> **Task requirements**: Nothing but the lines from the top of the data to the line holding "S.camera = cam" should be printed, word for word and both ends included; leave the pictures out.

> **Data segment**:
============

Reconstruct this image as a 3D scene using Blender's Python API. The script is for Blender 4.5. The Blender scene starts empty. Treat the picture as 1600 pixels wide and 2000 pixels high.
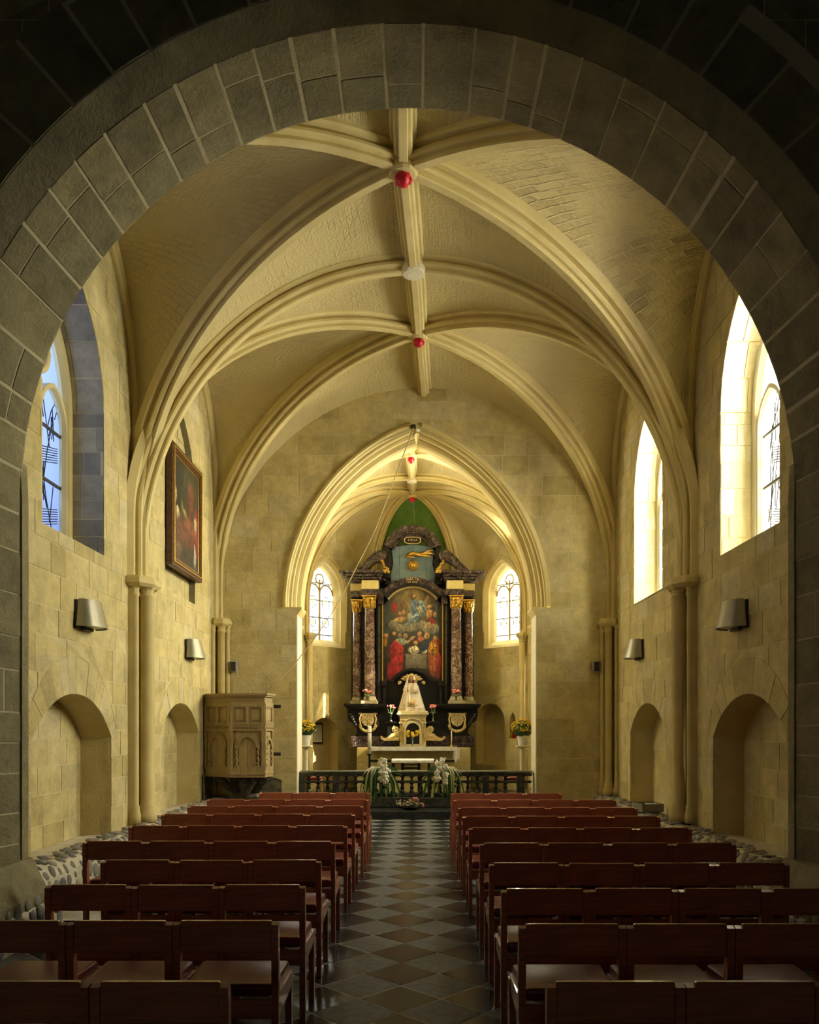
import bpy, bmesh, math, random
from mathutils import Vector, Matrix, noise
R = random.Random(7)
S = bpy.context.scene
COL = S.collection
PI = math.pi

# ------------------------------------------------------------------ camera, light, exposure
CAMX, CAMZ, FPX, VPX, VPY = 0.10, 1.735, 1600.0, 821.0, 1415.0
cam_d = bpy.data.cameras.new('camera')
cam_d.sensor_fit = 'AUTO'; cam_d.sensor_width = 36.0
cam_d.lens = FPX * 36.0 / 2000.0
cam_d.shift_x = -(VPX - 800) / 2000.0
cam_d.shift_y = (VPY - 1000) / 2000.0
cam_d.clip_start = 0.05; cam_d.clip_end = 200
cam = bpy.data.objects.new('camera', cam_d); COL.objects.link(cam)
cam.location = (CAMX, 0, CAMZ); cam.rotation_euler = (PI/2, 0, 0)
S.camera = cam

W = bpy.data.worlds.new('sky'); S.world = W; W.use_nodes = True
W.node_tree.nodes['Background'].inputs[0].default_value = (0.80, 0.88, 1.0, 1)
W.node_tree.nodes['Background'].inputs[1].default_value = 0.35
S.view_settings.view_transform = 'Standard'; S.view_settings.look = 'None'
S.view_settings.gamma = 1.0; S.view_settings.use_curve_mapping = False
S.view_settings.exposure = 0.0
S.cycles.use_adaptive_sampling = True; S.cycles.adaptive_threshold = 0.025
S.cycles.max_bounces = 12; S.cycles.diffuse_bounces = 8; S.cycles.glossy_bounces = 4
S.cycles.transparent_max_bounces = 12; S.cycles.sample_clamp_indirect = 6.0
S.cycles.caustics_reflective = False; S.cycles.caustics_refractive = False

def area_light(name, loc, direction, sx, sy, power, color):
    l = bpy.data.lights.new(name, 'AREA'); l.shape = 'RECTANGLE'; l.size = sx; l.size_y = sy
    l.energy = power; l.color = color
    o = bpy.data.objects.new(name, l); COL.objects.link(o); o.location = loc
    o.rotation_euler = Vector(direction).to_track_quat('-Z', 'Y').to_euler()
    return o
WARM, COOL = (1.0, 0.96, 0.76), (0.84, 0.92, 1.0)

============

> **In response**:
Reconstruct this image as a 3D scene using Blender's Python API. The script is for Blender 4.5. The Blender scene starts empty. Treat the picture as 1600 pixels wide and 2000 pixels high.
import bpy, bmesh, math, random
from mathutils import Vector, Matrix, noise
R = random.Random(7)
S = bpy.context.scene
COL = S.collection
PI = math.pi

# ------------------------------------------------------------------ camera, light, exposure
CAMX, CAMZ, FPX, VPX, VPY = 0.10, 1.735, 1600.0, 821.0, 1415.0
cam_d = bpy.data.cameras.new('camera')
cam_d.sensor_fit = 'AUTO'; cam_d.sensor_width = 36.0
cam_d.lens = FPX * 36.0 / 2000.0
cam_d.shift_x = -(VPX - 800) / 2000.0
cam_d.shift_y = (VPY - 1000) / 2000.0
cam_d.clip_start = 0.05; cam_d.clip_end = 200
cam = bpy.data.objects.new('camera', cam_d); COL.objects.link(cam)
cam.location = (CAMX, 0, CAMZ); cam.rotation_euler = (PI/2, 0, 0)
S.camera = cam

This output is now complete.